Yes, exactly ^^^ what she is saying, they just need to break the line of sight. I have actually seen the confrontation, lower bird disappears and 30 seconds later is eating right beside the old biddy. She bowed, and that was enough.
 
Yes, exactly ^^^ what she is saying, they just need to break the line of sight. I have actually seen the confrontation, lower bird disappears and 30 seconds later is eating right beside the old biddy. She bowed, and that was enough.
Do you have any pics of Your coop/run with pallets or other constructed "walls?" I have 4 different vertical-space areas in my run (one a 3-step ladder, one a 2-step stool, one actual roost bar, and one tree branch roost bar in a corner), but nothing to block sight like you've mentioned. I'm introducing a young rooster (4 months old) to two veteran hens who recently lost their rooster and another hen to coyotes. :( I want to modify the space once I get them together for their first full day in the same coop.
I have a small coop and run that sits in a t-shape/perpendicular to a cemented-down tractor coop and run. These runs touch each other but are now separated (for this new rooster's benefit) by hardware cloth stapled to the wall (the wall would normally be an opening from one coop to the other). Thus the two ladies have their own, larger tractor coop & run, and he has his own smaller coop & run. They stand and look at each other through the wire every day since I got him 11 days ago; the hens stare at him coldy. ("I dare ya!") After the 7th day, I let them all outside to forage together in the evening. I've continued to do this outdoor-together foraging-in-evening for 4 days now. There's been no blood at all, but the hens chase him away big time. He went into their tractor coop a few times after they'd gone back in, but they chased him out; but he's gone back in a couple other days while they were still outside. He's eaten out of their feeder & drunk from their water now and then, and they definitely have done the same from his when they ventured into his space while he was out.

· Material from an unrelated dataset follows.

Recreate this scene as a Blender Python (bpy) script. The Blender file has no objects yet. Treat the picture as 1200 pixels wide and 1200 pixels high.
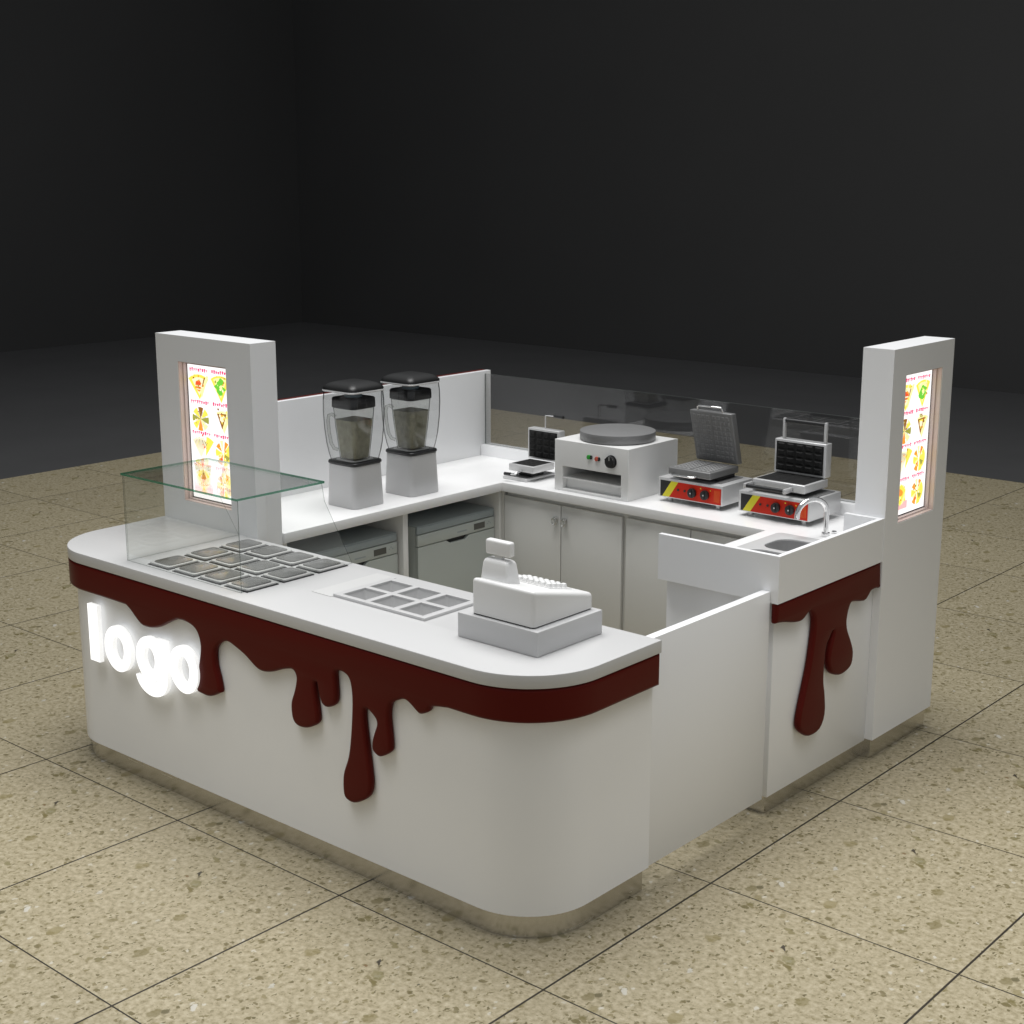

I feel bad that I brought him by himself to join this flock, but he was all who was available from the most safe, reliable source I've been using for our chickens. And if he were a full-grown rooster already, I would placed him in the roost together with them after week one. Also, I've never integrated new birds this way - foraging together and then having the new ones sleep in a different coop -- unless they wanted to and placed themselves there, which has happened before, for a while anyway. I just remember how bossy one of my hens got with some additions a couple years ago - she stood in the doorway to the new coop all day long, for days on end, daring them to come in to eat and drink. So I'm trying to be extra careful about this lone, young rooster.
Anyway, I thought I'd keep him in his adjoining coop til day (Not night-) 14, when I figured I'd let them out together, remove the wire wall, and keep the 2nd feeding space I already have for him, for whomever to use while they're in different parts of this larger coop. That will be a Friday afternoon, and I can monitor them for the rest of the weekend before returning to work on Monday a.m.
I wonder how this all sounds, and, again, if I might do well to erect some temporary barriers. I was wondering if you had any pics of them too, because what I'm picturing makes me afraid that if I set food behind one, one of the hens could just creep up on him to harass him while he's eating in there? Or would they simply leave him alone because by being hidden he's showing deference?
Sorry this is so long!
 
Thank you. That does help, as do the other pics and comments in that thread; my run is smaller than yours, but I have a larger, enclosed yard that encircles the coop and run. I'll be adding some items into that large yard too.